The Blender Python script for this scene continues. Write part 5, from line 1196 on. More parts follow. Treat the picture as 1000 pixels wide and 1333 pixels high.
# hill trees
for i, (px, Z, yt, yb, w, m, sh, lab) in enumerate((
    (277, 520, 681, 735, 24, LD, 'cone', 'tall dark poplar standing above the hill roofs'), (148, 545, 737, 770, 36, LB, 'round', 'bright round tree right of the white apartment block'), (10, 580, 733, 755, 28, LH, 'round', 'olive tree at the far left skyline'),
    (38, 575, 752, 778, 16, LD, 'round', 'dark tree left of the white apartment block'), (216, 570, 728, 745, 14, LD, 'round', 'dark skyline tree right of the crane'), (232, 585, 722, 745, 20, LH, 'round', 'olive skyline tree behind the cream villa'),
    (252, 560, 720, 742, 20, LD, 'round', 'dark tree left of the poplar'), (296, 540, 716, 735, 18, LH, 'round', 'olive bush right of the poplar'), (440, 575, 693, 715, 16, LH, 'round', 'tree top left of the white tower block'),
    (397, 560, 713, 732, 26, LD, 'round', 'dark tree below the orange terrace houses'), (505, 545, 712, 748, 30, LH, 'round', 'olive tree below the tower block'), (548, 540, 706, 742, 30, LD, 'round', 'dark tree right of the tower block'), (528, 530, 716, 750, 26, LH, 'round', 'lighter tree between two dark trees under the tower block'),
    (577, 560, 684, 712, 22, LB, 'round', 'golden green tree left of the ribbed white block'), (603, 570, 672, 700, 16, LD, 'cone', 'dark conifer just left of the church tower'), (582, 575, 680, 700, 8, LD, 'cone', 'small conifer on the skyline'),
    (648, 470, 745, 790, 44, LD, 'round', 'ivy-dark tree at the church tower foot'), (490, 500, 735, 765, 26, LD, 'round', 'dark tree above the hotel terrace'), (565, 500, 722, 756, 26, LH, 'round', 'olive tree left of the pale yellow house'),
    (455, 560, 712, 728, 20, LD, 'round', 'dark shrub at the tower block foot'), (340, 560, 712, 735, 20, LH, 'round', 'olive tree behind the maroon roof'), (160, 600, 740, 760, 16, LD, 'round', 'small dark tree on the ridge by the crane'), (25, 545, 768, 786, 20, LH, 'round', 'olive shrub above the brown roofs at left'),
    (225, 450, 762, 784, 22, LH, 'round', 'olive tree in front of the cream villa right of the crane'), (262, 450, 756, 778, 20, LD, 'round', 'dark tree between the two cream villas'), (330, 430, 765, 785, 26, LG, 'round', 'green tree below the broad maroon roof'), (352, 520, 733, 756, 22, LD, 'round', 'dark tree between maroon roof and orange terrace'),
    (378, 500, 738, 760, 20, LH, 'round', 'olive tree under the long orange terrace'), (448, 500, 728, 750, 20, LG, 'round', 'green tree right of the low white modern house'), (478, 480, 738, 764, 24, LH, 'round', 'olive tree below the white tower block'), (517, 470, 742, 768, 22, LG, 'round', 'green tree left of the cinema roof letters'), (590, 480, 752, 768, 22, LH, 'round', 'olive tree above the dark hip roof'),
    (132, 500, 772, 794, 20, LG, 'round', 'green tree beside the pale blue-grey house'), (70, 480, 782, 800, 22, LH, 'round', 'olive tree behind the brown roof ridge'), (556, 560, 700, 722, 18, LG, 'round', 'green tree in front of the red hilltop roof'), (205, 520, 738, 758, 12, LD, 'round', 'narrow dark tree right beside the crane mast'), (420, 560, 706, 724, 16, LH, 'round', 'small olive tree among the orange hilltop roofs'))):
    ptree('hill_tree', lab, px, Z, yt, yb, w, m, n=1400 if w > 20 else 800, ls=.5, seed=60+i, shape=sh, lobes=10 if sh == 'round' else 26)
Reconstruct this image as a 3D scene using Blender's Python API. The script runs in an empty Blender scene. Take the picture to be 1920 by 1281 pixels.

—————

**Instruction:**
Repeat the data in its entirety, character for character.

**Output below:**
The Blender Python script for this scene continues. Write part 5, from line 1196 on. More parts follow. Treat the picture as 1000 pixels wide and 1333 pixels high.
# hill trees
for i, (px, Z, yt, yb, w, m, sh, lab) in enumerate((
    (277, 520, 681, 735, 24, LD, 'cone', 'tall dark poplar standing above the hill roofs'), (148, 545, 737, 770, 36, LB, 'round', 'bright round tree right of the white apartment block'), (10, 580, 733, 755, 28, LH, 'round', 'olive tree at the far left skyline'),
    (38, 575, 752, 778, 16, LD, 'round', 'dark tree left of the white apartment block'), (216, 570, 728, 745, 14, LD, 'round', 'dark skyline tree right of the crane'), (232, 585, 722, 745, 20, LH, 'round', 'olive skyline tree behind the cream villa'),
    (252, 560, 720, 742, 20, LD, 'round', 'dark tree left of the poplar'), (296, 540, 716, 735, 18, LH, 'round', 'olive bush right of the poplar'), (440, 575, 693, 715, 16, LH, 'round', 'tree top left of the white tower block'),
    (397, 560, 713, 732, 26, LD, 'round', 'dark tree below the orange terrace houses'), (505, 545, 712, 748, 30, LH, 'round', 'olive tree below the tower block'), (548, 540, 706, 742, 30, LD, 'round', 'dark tree right of the tower block'), (528, 530, 716, 750, 26, LH, 'round', 'lighter tree between two dark trees under the tower block'),
    (577, 560, 684, 712, 22, LB, 'round', 'golden green tree left of the ribbed white block'), (603, 570, 672, 700, 16, LD, 'cone', 'dark conifer just left of the church tower'), (582, 575, 680, 700, 8, LD, 'cone', 'small conifer on the skyline'),
    (648, 470, 745, 790, 44, LD, 'round', 'ivy-dark tree at the church tower foot'), (490, 500, 735, 765, 26, LD, 'round', 'dark tree above the hotel terrace'), (565, 500, 722, 756, 26, LH, 'round', 'olive tree left of the pale yellow house'),
    (455, 560, 712, 728, 20, LD, 'round', 'dark shrub at the tower block foot'), (340, 560, 712, 735, 20, LH, 'round', 'olive tree behind the maroon roof'), (160, 600, 740, 760, 16, LD, 'round', 'small dark tree on the ridge by the crane'), (25, 545, 768, 786, 20, LH, 'round', 'olive shrub above the brown roofs at left'),
    (225, 450, 762, 784, 22, LH, 'round', 'olive tree in front of the cream villa right of the crane'), (262, 450, 756, 778, 20, LD, 'round', 'dark tree between the two cream villas'), (330, 430, 765, 785, 26, LG, 'round', 'green tree below the broad maroon roof'), (352, 520, 733, 756, 22, LD, 'round', 'dark tree between maroon roof and orange terrace'),
    (378, 500, 738, 760, 20, LH, 'round', 'olive tree under the long orange terrace'), (448, 500, 728, 750, 20, LG, 'round', 'green tree right of the low white modern house'), (478, 480, 738, 764, 24, LH, 'round', 'olive tree below the white tower block'), (517, 470, 742, 768, 22, LG, 'round', 'green tree left of the cinema roof letters'), (590, 480, 752, 768, 22, LH, 'round', 'olive tree above the dark hip roof'),
    (132, 500, 772, 794, 20, LG, 'round', 'green tree beside the pale blue-grey house'), (70, 480, 782, 800, 22, LH, 'round', 'olive tree behind the brown roof ridge'), (556, 560, 700, 722, 18, LG, 'round', 'green tree in front of the red hilltop roof'), (205, 520, 738, 758, 12, LD, 'round', 'narrow dark tree right beside the crane mast'), (420, 560, 706, 724, 16, LH, 'round', 'small olive tree among the orange hilltop roofs'))):
    ptree('hill_tree', lab, px, Z, yt, yb, w, m, n=1400 if w > 20 else 800, ls=.5, seed=60+i, shape=sh, lobes=10 if sh == 'round' else 26)
Reconstruct this image as a 3D scene using Blender's Python API. The script runs in an empty Blender scene. Take the picture to be 1920 by 1281 pixels.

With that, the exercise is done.